At the end of last season of Girls it was questionable as to whether the show was even a comedy anymore, but after the first two episodes, it's clear that the show has firmly branded itself as funny. 

Though the end of last season ended almost on a fairytale-esque note—with Adam coming to rescue Hannah, and Marnie and Charlie getting back together—the final set of episodes took the show to very dark places, with Hannah in the midst of a breakdown. But from the first two episodes of this season, which aired last night, the show clearly doesn't want to go to those places, even when we're supposed to be recalling the earlier, more depressing incidents. Adam's confrontation with ex Natalia, for instance, is made hilarious by the presence of comedian Amy Schumer spitting fiery insults at him. 

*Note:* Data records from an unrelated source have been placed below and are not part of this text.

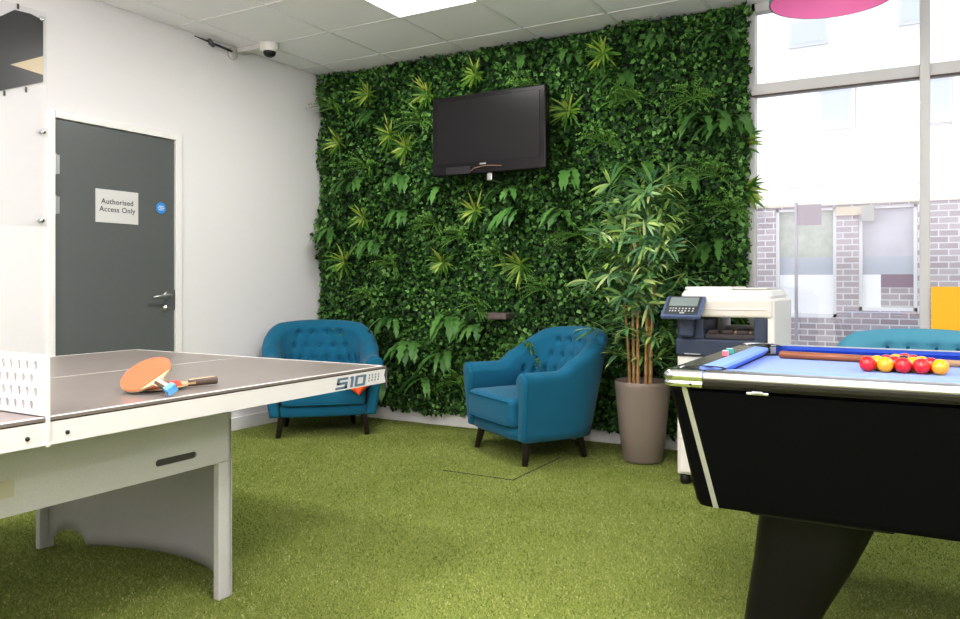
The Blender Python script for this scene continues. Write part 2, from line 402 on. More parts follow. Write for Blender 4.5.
for x, z in rosettes:
    lf = Leaves(); sc = random.uniform(.85, 1.15)
    for k in range(42):
        a = 2*PI*k/42*3+random.uniform(-.3, .3); out = random.uniform(.15, 1.1)
        dv = (math.cos(a), -out, math.sin(a)+.15)
        lf.blade((x+random.uniform(-.01, .01), 4.955, min(z, 2.64)+random.uniform(-.01, .01)), dv, (-math.sin(a), 0, math.cos(a)), random.uniform(.07, .19)*sc, random.uniform(.012, .019), random.uniform(.1, .35), 4)
    LW(lf.build('rosette_plant', ROS, lw))
for x, z in broads:
    lf = Leaves(); sc = random.uniform(.85, 1.15)
    for k in range(random.choice((6, 7, 8))):
        a = -PI/2+random.uniform(-1.15, 1.15)
        L = random.uniform(.20, .33)*sc; W = random.uniform(.045, .080)*sc
        st = np.array((x+random.uniform(-.03, .03), 4.95, min(z, 2.68)+random.uniform(-.02, .02)))
        dv = np.array((math.cos(a)*.8, -.8, .55+.2*math.sin(a)))
        lf.blade(st, dv, np.cross(dv, (0, 0, 1)), L, W, .95, 10, lambda t: (math.sin(PI*min(1, .12+t*.88))**.7), .3, .42)
    LW(lf.build('broad_fern', FERN, lw))
for x, z in spikies:
    lf = Leaves(); sc = random.uniform(.9, 1.2)
    for k in range(17):
        a = PI/2+random.uniform(-2.0, 2.0); L = random.uniform(.14, .24)*sc
        dv = np.array((math.cos(a), -random.uniform(.5, 1.1), math.sin(a)*.8+.2)); dv /= np.linalg.norm(dv)
        p = np.array((x, 4.925, min(z, 2.62))); dd = dv.copy(); step = L/9
        sdv = np.cross(dv, (0, 1, 0)); sdv /= np.linalg.norm(sdv)+1e-6
        lf.blade(p, dd, sdv, L, .007, .5, 5)
        for q in range(9):          # leaflets along the midrib
            dd = dd+np.array([0, 0, -.5/9*2]); dd /= np.linalg.norm(dd); p = p+dd*step
            if q < 2: continue
            for sg in (-1, 1):
                lf.blade(p, dd*.8+sg*sdv, np.cross(dd, sdv), .034*(1-q/14), .011, .1, 2)
    LW(lf.build('spiky_fern', SPK, lw))
# tufts that hang past the free right-hand edge
for x, z, sc, nl in ((-.97, 1.66, 1.1, 26), (-.96, 1.96, .75, 16)):
    lf = Leaves()
    for k in range(nl):
        a = random.uniform(-1.2, 1.3); dv = (math.cos(a), random.uniform(-.7, .3), math.sin(a)*.7)
        lf.blade((x-.02, 5.03, z+random.uniform(-.04, .04)), dv, (-math.sin(a), .2, math.cos(a)), random.uniform(.10, .17)*sc, .017, .3, 4)
    LW(lf.build('rosette_plant', ROS, lw))
tag(box('cable_outlet', (-2.74, -2.575, 4.86, 5.0, .828, .872), mat('bronze_outlet', (.12, .09, .085), .5), bev=.004),
    'small dull metal outlet box set in the plant wall left of the right-hand armchair', 'outlet')

# ------------------------------------------------------------------ television
tv = thing('television', 'black flat television mounted on the plant wall', 'television', (-2.664, 4.76, 2.135))
TY = 0
box('casing', (-.452, .452, -.018, .05, -.283, .283), mat('tv_gloss_bezel', (.008, .007, .008), .22, spec=.3), tv, .012, 3)
box('rear_housing', (-.30, .30, .045, .09, -.20, .20), BLACKP, tv, .01)
box('screen', (-.405, .405, -.0205, -.018, -.205, .243), mat('tv_screen', (.010, .0095, .010), .25, spec=.3), tv)
bm = bmesh.new(); tube(bm, [(-.13, -.022, -.265), (-.09, -.03, -.245), (.0, -.034, -.235), (.06, -.030, -.238), (.12, -.026, -.243)], .004, 6)
obj('dangling_cable', bm, mat('brown_cable', (.16, .10, .06), .5), tv, True)
box('speaker_strip', (-.33, -.13, -.022, -.018, -.278, -.225), BLACKP, tv)
box('logo_plate', (-.055, -.005, -.0215, -.018, -.222, -.212), STEEL, tv)
mb = box('mount_arm', (-.02, .02, .02, .19, -.33, -.27), STEEL, tv, .004)
box('wall_plate', (-.12, .12, .085, .24, -.16, .16), BLACKP, tv)

# ------------------------------------------------------------------ camera dome, sensor
cc = thing('security_camera', 'white dome security camera on the ceiling near the left wall', 'camera', (-4.13, 4.15, ZC))
bm = bmesh.new(); lathe(bm, [(.066, 0), (.068, -.02), (.066, -.048), (.056, -.062), (.045, -.064)], 32); fixn(bm)
obj('housing', bm, mat('ivory_plastic', (.80, .78, .74), .4), cc, True)
bm = bmesh.new(); lathe(bm, [(.046, -.058), (.045, -.075), (.036, -.092), (.02, -.102), (.002, -.105)], 24); fixn(bm)
obj('dome', bm, BLACKG, cc, True)
box('mounting_trunk', (-.306, -.05, -.035, .035, -.035, 0), mat('grey_trunk', (.60, .59, .57), .5), cc, .004)
se = thing('wall_sensor', 'thin black rod sensor with grey round base at top of the left wall', 'sensor', (XL, 4.08, ZC-.03))
bm = bmesh.new(); lathe(bm, [(.045, 0), (.045, .014), (.036, .022)], 24)
bmesh.ops.transform(bm, matrix=basis((0, 0, -.02), (0, 1, 0), (0, 0, 1)), verts=bm.verts[:]); obj('base', bm, mat('grey_base', (.5, .5, .47), .5), se, True)
bm = bmesh.new(); tube(bm, [(.02, -.02, -.01), (.06, -.24, -.012), (.075, -.40, -.010)], [.009, .008, .003], 8); obj('rod', bm, BLACKP, se, True)
bm = bmesh.new(); tube(bm, [(.056, -.22, -.03), (.062, -.25, -.012), (.064, -.27, .004)], [.014, .019, .012], 10); obj('clip', bm, mat('dark_grey_plastic', (.10, .10, .11), .4), se, True)

# ------------------------------------------------------------------ ceiling lights
DIFF = mat('light_diffuser', (.9, .9, .9), .5, emis=(1, .99, .97), estr=2.2)
first = None
for k, (x, y) in enumerate(sorted(lights, key=lambda p: (p[0]+3)**2+(p[1]-3.57)**2)):
    lab = 'bright square recessed ceiling light panel above the armchairs' if k == 0 else None
    if k == 0:
        first = cl = thing('ceiling_light', lab, 'ceiling light', (x+.3, y+.3, ZC))
        box('diffuser', (-.285, .285, -.285, .285, .0, .012), DIFF, cl)
        bm = bmesh.new(); B(bm, -.29, .29, -.29, .29, .012, .02); obj('frame', bm, CEILB, cl)

# ------------------------------------------------------------------ pendant lamp
pd = thing('pendant_lamp', 'pink-lined dark green pendant shade hanging above the pool table', 'pendant lamp', (-.30, 3.05, 2.10))
pk = mat('lit_pink_lining', (.74, .21, .44), .55, emis=(.85, .30, .55), estr=.16); gnm = mat('green_shade', (.02, .20, .13), .4)  # weak emission puts lamplight into the lining colour
pro = [(.210, 0), (.208, .05), (.195, .13), (.16, .20), (.09, .25), (.03, .27)]
bm = bmesh.new(); lathe(bm, pro, 56, cap0=False, cap1=True); fixn(bm); obj('shade', bm, gnm, pd, True)
bm = bmesh.new(); lathe(bm, [(r-.004, z+(.0 if i == 0 else -.004)) for i, (r, z) in enumerate(pro)], 56, cap0=False, cap1=True); obj('lining', bm, pk, pd, True)
bm = bmesh.new(); tube(bm, [(0, 0, .26), (0, 0, ZC-2.10)], .004, 8); obj('cord', bm, BLACKP, pd)
bm = bmesh.new(); lathe(bm, [(.012, .25), (.02, .2), (.035, .15), (.03, .11), (.005, .09)], 20); obj('bulb', bm, mat('bulb_glass', (.9, .9, .88), .3, emis=(1, .9, .8), estr=1.5), pd, True)
bm = bmesh.new(); lathe(bm, [(.05, ZC-2.10-.03), (.05, ZC-2.10)], 24); obj('ceiling_rose', bm, CEILB, pd)

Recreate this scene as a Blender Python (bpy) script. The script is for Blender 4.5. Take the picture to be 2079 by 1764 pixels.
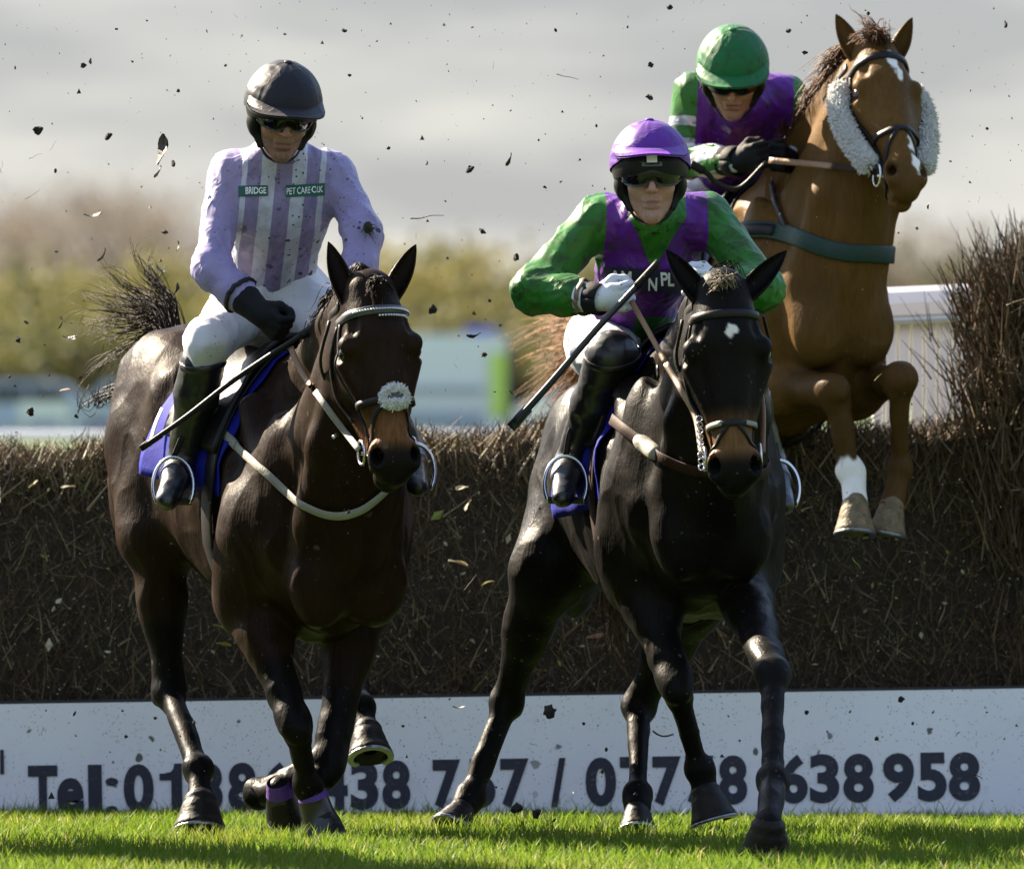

In addition to allowing its characters to be unlikeable, Lena Dunham and co. have also made the characters, especially the four titular girls, positively outlandish. Case in point: Shoshanna. Shoshanna has become essentially a caricature, popping in all the time with ridiculous, if funny, non sequiturs. She is to Girls what Karen was to Will and Grace: comic relief with a funny voice. Take, for instance, Shosh's monologue in the night's second episode, about her friend's addiction to blueberry Red Bull, her quizzing Adam about his favorite utensil, and her declaration that she'll "never be bored as long as there's Halloween." While all hilarious, this rapid-fire verbal nonsense makes Shosh seem less and less like a real person and more like a Jewish American Princess cartoon. That's not to say that Shosh wasn't over the top before—she was the girl that wore the hair donut—but there was a naiveté to her that made her random outbursts more understandable. Now, Shosh, no longer a virgin, has had a real relationship with a 30-something and is sowing her wild oats. It's no longer cute, it's just crazy. Shosh, however, is still funny, so the show doesn't quite have a "Shoshanna problem" yet, but we're keeping a look out for one. 

And then there's Jessa. After seemingly having disappeared last season, we learn she's been in rehab. But Jessa is almost equally as absurd as Shoshanna is, and her fellow rehab-mates—perhaps save for the character played by Orange Is the New Black's Danielle Brooks—are painted as freaks. Jessa, we've heard time and time again, clearly has problems, but the show isn't as willing to engage with them as it was when Hannah was spiraling downward. Jessa is being an obnoxious troll to everyone in her support group, but they're made out to seem silly—the guy crying over the fact that there's a froyo shop in his neighborhood—that you tend to side with the also-nuts Jessa. 

As the season goes on, the show will touch on heavier stuff. Death, for instance, comes up in a big way. But in the six episodes available to critics, it's apparent that Girls, still chock-full of cringe-worthy moments, also wants you to laugh.